My friend Craig Schlesinger is on a roll getting the libertarian message out there. In one letter to the editor which made it into The Wall Street Journal, Craig reminds a Journal opinion columnist that the nation's fiscal problems aren't just the fault of the blue party. The red party's compassionate conservatism ramped up federal spending to unprecedented levels under George W. Bush.

Then in a letter to The Tennessean, Craig takes down the regulatory state with a solid dose of economic thinking regarding anti-gouging laws and ticket sales. He concludes with a particularly tasty sentence: "...the vulnerable person is hurt the most by removing the distributive justice of the market." Yes.

On his blog, Spatial Orientation, he credits Matt Zwolinski's research into the ethics of exploitation as inspiration for his letter on anti-gouging laws. (super cool videos on the Matt Z link)

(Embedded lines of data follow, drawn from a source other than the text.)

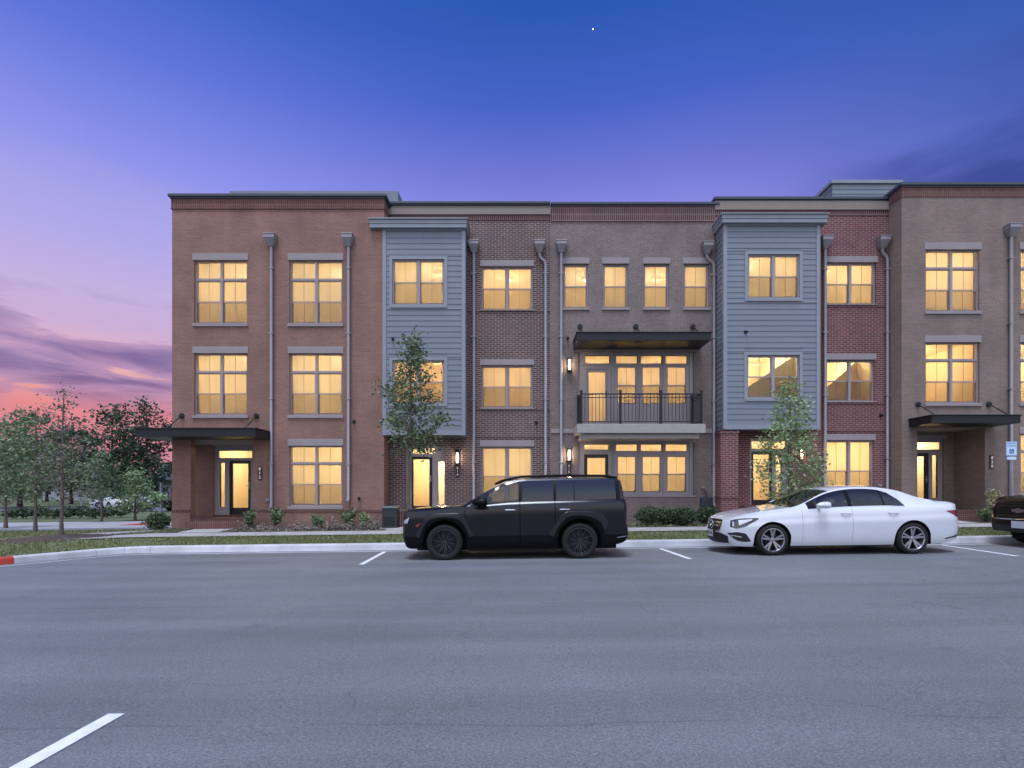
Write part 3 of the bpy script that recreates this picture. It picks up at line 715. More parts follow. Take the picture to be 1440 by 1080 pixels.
def bay(h,px0,px1,zt,zb,Yf,Yb,wins,cornice,labelside):
    X0,X1=WX(px0,Yf),WX(px1,Yf)
    w=MB(); wall_holes(w,X0,X1,zb,zt,Yf,[q[:4] for q in wins],.2)
    w.face([(X0,Yf,zb),(X0,Yb,zb),(X0,Yb,zt),(X0,Yf,zt)]); w.face([(X1,Yf,zb),(X1,Yb,zb),(X1,Yb,zt),(X1,Yf,zt)])
    w.face([(X0,Yf,zb),(X1,Yf,zb),(X1,Yb,zb),(X0,Yb,zb)]); w.face([(X0,Yf,zt),(X1,Yf,zt),(X1,Yb,zt),(X0,Yb,zt)])
    b=w.build('bay',M['siding'],h)
    t=.11; hs=[(q[0]-.1,q[1]+.1,q[2]-.1,q[3]+.1) for q in wins]
    siding(h,X0+t,X1-t,zb+.14,zt-.05,Yf,hs)
    siding_x(h,X0-.001,Yf+t,Yb,zb+.14,zt,-1); siding_x(h,X1+.001,Yf+t,Yb,zb+.14,zt,1)
    m=MB()
    for a,c in ((X0-.012,X0+t),(X1-t,X1+.012)): m.box(a,c,Yf-.03,Yf+t,zb+.0,zt)
    m.box(X0+t,X1-t,Yf-.026,Yf+.01,zb,zb+.14)
    for q in wins:
        a,c,d,e=q[:4]
        m.box(a-.1,a,Yf-.032,Yf+.04,d-.1,e+.1); m.box(c,c+.1,Yf-.032,Yf+.04,d-.1,e+.1); m.box(a,c,Yf-.032,Yf+.04,e,e+.1); m.box(a-.03,c+.03,Yf-.05,Yf+.04,d-.1,d)
        for zz in (d-.13,e+.13): m.box(X0+t,X1-t,Yf-.024,Yf-.001,zz-.015,zz+.015)
    m.build('corner_trim',M['trim'],h,bevel=.004)
    cx0,cx1,cz0,cz1=cornice; c=MB(); k=(cz1-cz0)
    c.box(cx0,cx1,Yf-.16,Yb-.003,cz0+k*.5,cz1); c.box(cx0+.015,cx1-.015,Yf-.145,Yb-.004,cz0,cz0+k*.5); c.box(cx0-.03,cx1+.03,Yf-.2,Yb-.002,cz1,cz1+.04); c.box(X0-.01,X1+.01,Yf-.05,Yb-.005,zt,cz0)
    c.build('cornice',M['trim'],h,bevel=.01)
    # dark soffit board
    MB().box(X0+.1,X1-.1,Yf+.05,Yb-.01,zb-.03,zb-.002).build('soffit',M['cap'],h)
    for i,q in enumerate(wins): window(h,*q[:4],Yf,2,None,.5,None,None,rec=.02,midw=.095,blind=(labelside==0 or i!=1))
    return X0,X1
# ======================= house B: dark blend brick with blue bay
def house_B():
    Y=YB; Yf=17.0; X0,X1=WX(540,YA),WX(774,Y); zcap=WZ(290,Y); base=.1
    h=thing('townhouse',((X0+X1)/2,Y+4,0),'dark blended brick townhouse with a blue grey siding bay behind the tall thin street tree','townhouse','townhouses of the row')
    wins=[]
    for a,b,c,d in [(677,749,374.5,436),(677,749,513.5,574),(677,749,628,712)]:
        wins.append(P(a,b,c,d,Y))
    ex0,ex1=WX(570,Y),WX(626,Y); fz=WZ(716,Y); ez1=WZ(628,Y)
    bz=WZ(612,Yf)
    w=MB(); wall_holes(w,X0,X1,base,WZ(310,Y),Y,wins+[(ex0,ex1,-.1,ez1),(X0+.16,WX(654,Y),bz+.25,WZ(348,Y)-.02)])
    rearwall(h,X0,X1,Y,base,zcap)
    for py in (437,575,613): w.box(WX(655,Y),X1-.01,Y-.022,Y-.0007,WZ(py,Y)-.035,WZ(py,Y)+.03)
    w.build('wall',M['brickB'],h)
    s=MB(); s.box(X0,X1,Y-.02,Y+.25,WZ(310,Y),WZ(302.7,Y)); s.build('soldier_course',M['brickBs'],h)
    s=MB(); s.box(X0+.002,X1,Y-.06,Y+.25,WZ(302.5,Y),WZ(294.5,Y)); s.box(X0+.002,X1,Y-.02,Y+.25,WZ(294.4,Y),zcap-.001); s.build('fascia',M['tan'],h)
    c=MB(); coping(c,X0+.1,X1-.1,Y,Y+10,zcap,.13); c.build('coping',M['cap'],h,bevel=.008)
    MB().box(X0,X1,Y+.25,Y+10,zcap-.3,zcap-.25).build('roof',M['cap'],h)
    bw=[P(552,625,365,429,Yf),P(552,625,507,567.5,Yf)]
    bay(h,538.5,654,WZ(325,Yf),bz,Yf,Y,bw,(WX(521,Yf),WX(657,Yf-.1),WZ(323,Yf),WZ(312,Yf)),0)
    for i,q in enumerate(wins): window(h,*q,Y,2,None,.5,.2,.03)
    # entry
    e=MB(); Yd=Y+.1
    dx0,dx1,dz1=WX(578.5,Yd),WX(608,Yd),WZ(642,Yd); t=P(580,611,630.5,638,Yd); sl=P(616,625,649,709,Yd)
    wall_holes(e,ex0,ex1,fz,ez1,Yd,[t,(dx0,dx1,fz-.01,dz1),sl],.08); e.build('entry_frame',M['frame'],h)
    entry_door(h,dx0,dx1,fz+.01,dz1,Yd+.03,(WX(581,Yd),WX(603.5,Yd),WZ(711.5,Yd),WZ(646,Yd)))
    lit_panel(h,*t,Yd+.02,'transom'); lit_panel(h,*sl,Yd+.02,'sidelight')
    f=MB(); f.box(WX(558,Y),WX(632,Y),Y-1.0,Y-.002,base,fz-.28); f.box(WX(563,Y),WX(630,Y),Y-.65,Y-.003,fz-.279,fz-.02); f.build('porch_step',M['brickBs'],h)
    wall_lamp(h,WX(643.5,Y),WZ(644,Y),Y,.36); plaque(h,WX(643.5,Y),WZ(655,Y),Y,'814',.11)
    spout(h,WX(666.5,Y),Y,WZ(343,Y),WZ(712,Y)); spout(h,WX(758.5,Y),Y,WZ(343,Y),WZ(712,Y),elbow=.2)
    fitting(h,WX(754,Y),WZ(594,Y),Y); fitting(h,WX(552.5,Yf),WZ(477,Yf),Yf)
    for zc,zf,k1,k2 in ((WZ(352,Y),WZ(478,Y),0,0),(WZ(489,Y),WZ(604,Y),1,1)):
        room(h,X0+.15,WX(655,Y),Yf+.21,Yf+4.0,zf,zc,80,kind=k1,col=(1,.84,.55) if k1==0 else (1,.66,.30)); room(h,WX(657,Y),X1-.1,Y+.26,Y+3.6,zf,zc,80 if k2==0 else 60,kind=k2,col=(1,.78,.46))
    room(h,WX(657,Y),X1-.1,Y+.26,Y+3.6,fz,WZ(617,Y),70); room(h,X0+.15,WX(653,Y),Y+.26,Y+3.6,fz,WZ(617,Y),90,lx=WX(600,Y))
house_B()
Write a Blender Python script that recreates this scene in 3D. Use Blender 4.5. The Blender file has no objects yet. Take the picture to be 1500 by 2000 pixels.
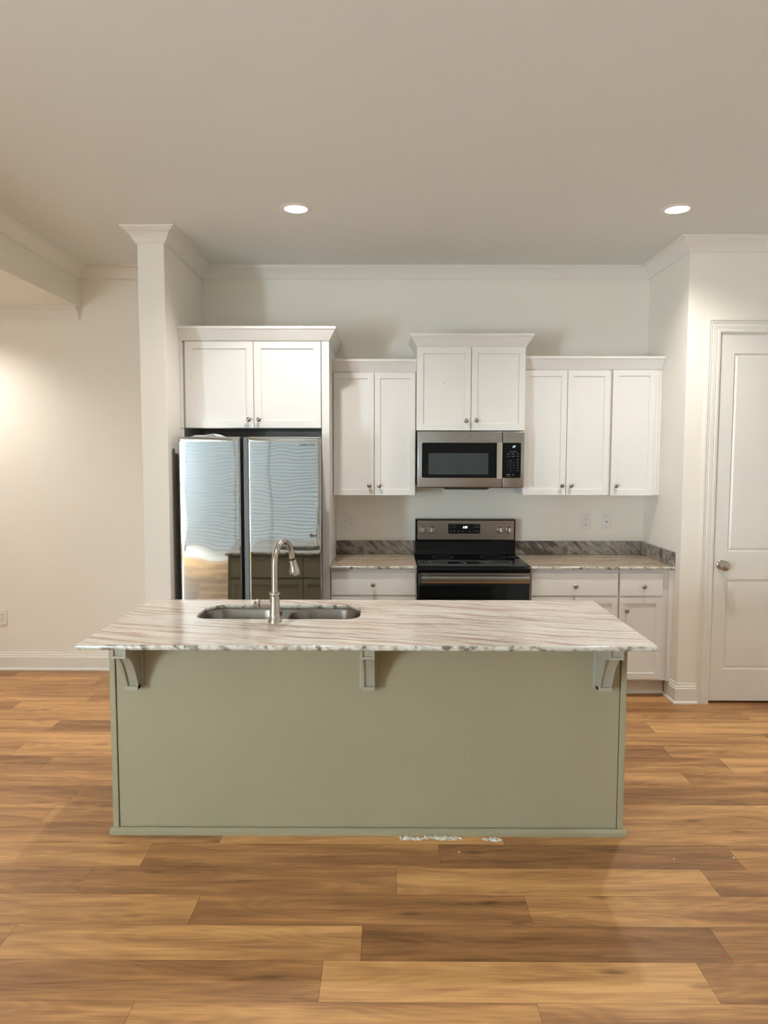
import bpy, bmesh, math, random
from mathutils import Vector, Matrix

S = bpy.context.scene
COL = S.collection
PI = math.pi

# ------------------------------------------------------------------ camera
CH = 1.6479
pitch, yaw, roll = 0.0749, -0.0054, 0.0014
cy, sy, cp, sp = math.cos(yaw), math.sin(yaw), math.cos(pitch), math.sin(pitch)
f = Vector((sy * cp, cy * cp, -sp)); x = Vector((cy, -sy, 0)); u = x.cross(f)
x2 = math.cos(roll) * x + math.sin(roll) * u
u2 = -math.sin(roll) * x + math.cos(roll) * u
cam = bpy.data.cameras.new('camera')
cam.sensor_fit = 'HORIZONTAL'; cam.sensor_width = 36; cam.lens = 36 * 1422.03 / 1500
cam.clip_start = .05
camo = bpy.data.objects.new('camera', cam); COL.objects.link(camo)
M = Matrix((x2, u2, -f)).transposed().to_4x4(); M.translation = (0, 0, CH)
camo.matrix_world = M
S.camera = camo

# ------------------------------------------------------------------ world, exposure
S.view_settings.view_transform = 'Standard'
S.view_settings.look = 'None'
S.view_settings.gamma = 1
S.view_settings.use_curve_mapping = False
S.view_settings.exposure = 0.68
S.cycles.use_denoising = True
S.cycles.max_bounces = 10
S.cycles.diffuse_bounces = 6
S.cycles.sample_clamp_indirect = 6
w = bpy.data.worlds.new('world'); S.world = w; w.use_nodes = True
w.node_tree.nodes['Background'].inputs[0].default_value = (.62, .78, .9, 1)
w.node_tree.nodes['Background'].inputs[1].default_value = .6

# light settings (lamps are built further down by their own builders)
SPOT_W = 68
SPOT_COL = (1, .955, .90)
WIN_BACK = 0.80      # emission of the daylight behind the glass door
WIN_LEFT = 60.0
WIN_COL = (.70, .88, 1.0)

# ------------------------------------------------------------------ room measures
H = 3.055           # ceiling
BW = 5.53           # back wall
RW = 1.94           # kitchen right wall
DW = 4.80           # wall with the door
CX0, CX1, CY = -1.553, -1.387, 4.60     # stub wall beside the fridge
BX = -2.298         # beam face
LZ = 2.758          # lowered ceiling
XL, XR, YB = -4.6, 3.7, -2.4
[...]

Like his work? Check out "The Almighty Dollar?" on Spatial Orientation to get your macro econ fix.

This is how we win. Little by little, our understanding of markets will spread until they are universally-accepted truths. We believe in a heliocentric universe at a time when people still think everything revolves around the earth.

That's frustrating, but our ideas will spread and win because they're right. The truth will out. And we can push it a little faster by writing letters to the editors, by blogging, and through activism. Thanks, Craig!